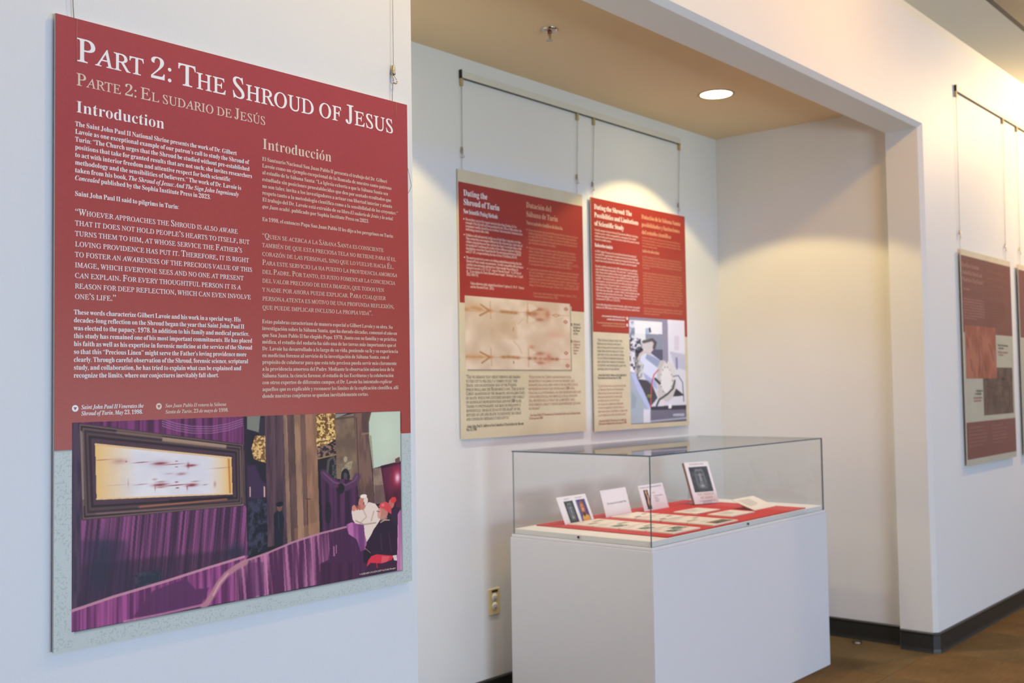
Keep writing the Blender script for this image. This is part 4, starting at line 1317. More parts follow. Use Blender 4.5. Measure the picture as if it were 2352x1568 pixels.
# the tube
P.poly([(149, 385), (195, 336), (271, 314), (361, 333), (544, 406), (535, 614), (470, 679), (233, 531)], (220, 226, 244), 2)
P.poly([(300, 334), (544, 406), (479, 472), (268, 384)], (146, 158, 188), 6, 0.9)
P.poly([(218, 514), (458, 613), (470, 688), (261, 579)], (166, 176, 214), 6, 0.9)
P.line([(148, 401), (187, 348), (263, 322), (353, 342)], 14, (206, 198, 192), 1, 1)
P.tex([(90, 402), (164, 385), (236, 449), (202, 563), (127, 579), (86, 498)], (96, 96, 96), (210, 210, 208), 12, 8, 84, 1, 2)
# big flange
P.ell(*(568, 580), 100, 182, (200, 196, 192), 2)
P.ell(*(670, 598), 150, 190, (222, 218, 214), 2)
P.poly([(454, 696), (822, 615), (784, 750), (654, 799), (497, 787)], (206, 200, 196), 5)
P.ell(*(638, 597), 96, 118, (232, 230, 226), 2)
import math as _m
for k in range(14):
    an = k * 2 * _m.pi / 14
    P.ell(*(638, 597), 1, 1, (0, 0, 0), 1, 0)
    cx_, cy_ = (638, 597)
    P.ell(cx_ + 108 * _m.cos(an), cy_ + 134 * _m.sin(an), 7, 6, (70, 68, 70), 1, 0.8)
P.ell(*(646, 417), 16, 12, (150, 146, 146), 1)
P.line([(436, 580), (512, 622)], 12, (50, 56, 54), 0.9)
P.line([(493, 493), (414, 539), (373, 613), (354, 727), (345, 842)], 6, (206, 84, 84), 0.85)
P.line([(790, 598), (755, 674), (641, 731), (498, 779), (449, 836)], 9, (62, 74, 72), 0.95)
P.line([(760, 556), (858, 547), (937, 616), (954, 804)], 5, (80, 80, 90), 0.8)
P.poly([(752, 750), (812, 675), (965, 744), (849, 751)], (60, 58, 64), 2)
P.poly([(341, 842), (1002, 839), (1004, 899), (340, 879)], (66, 62, 74), 2)
P.poly([(340, 876), (1008, 884), (1008, 1002), (336, 993)], (116, 114, 132), 3)
P.poly([(745, 920), (957, 920), (956, 949), (744, 943)], (206, 206, 218), 4, 0.8)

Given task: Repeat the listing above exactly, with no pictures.

Response for this exercise:
Keep writing the Blender script for this image. This is part 4, starting at line 1317. More parts follow. Use Blender 4.5. Measure the picture as if it were 2352x1568 pixels.
# the tube
P.poly([(149, 385), (195, 336), (271, 314), (361, 333), (544, 406), (535, 614), (470, 679), (233, 531)], (220, 226, 244), 2)
P.poly([(300, 334), (544, 406), (479, 472), (268, 384)], (146, 158, 188), 6, 0.9)
P.poly([(218, 514), (458, 613), (470, 688), (261, 579)], (166, 176, 214), 6, 0.9)
P.line([(148, 401), (187, 348), (263, 322), (353, 342)], 14, (206, 198, 192), 1, 1)
P.tex([(90, 402), (164, 385), (236, 449), (202, 563), (127, 579), (86, 498)], (96, 96, 96), (210, 210, 208), 12, 8, 84, 1, 2)
# big flange
P.ell(*(568, 580), 100, 182, (200, 196, 192), 2)
P.ell(*(670, 598), 150, 190, (222, 218, 214), 2)
P.poly([(454, 696), (822, 615), (784, 750), (654, 799), (497, 787)], (206, 200, 196), 5)
P.ell(*(638, 597), 96, 118, (232, 230, 226), 2)
import math as _m
for k in range(14):
    an = k * 2 * _m.pi / 14
    P.ell(*(638, 597), 1, 1, (0, 0, 0), 1, 0)
    cx_, cy_ = (638, 597)
    P.ell(cx_ + 108 * _m.cos(an), cy_ + 134 * _m.sin(an), 7, 6, (70, 68, 70), 1, 0.8)
P.ell(*(646, 417), 16, 12, (150, 146, 146), 1)
P.line([(436, 580), (512, 622)], 12, (50, 56, 54), 0.9)
P.line([(493, 493), (414, 539), (373, 613), (354, 727), (345, 842)], 6, (206, 84, 84), 0.85)
P.line([(790, 598), (755, 674), (641, 731), (498, 779), (449, 836)], 9, (62, 74, 72), 0.95)
P.line([(760, 556), (858, 547), (937, 616), (954, 804)], 5, (80, 80, 90), 0.8)
P.poly([(752, 750), (812, 675), (965, 744), (849, 751)], (60, 58, 64), 2)
P.poly([(341, 842), (1002, 839), (1004, 899), (340, 879)], (66, 62, 74), 2)
P.poly([(340, 876), (1008, 884), (1008, 1002), (336, 993)], (116, 114, 132), 3)
P.poly([(745, 920), (957, 920), (956, 949), (744, 943)], (206, 206, 218), 4, 0.8)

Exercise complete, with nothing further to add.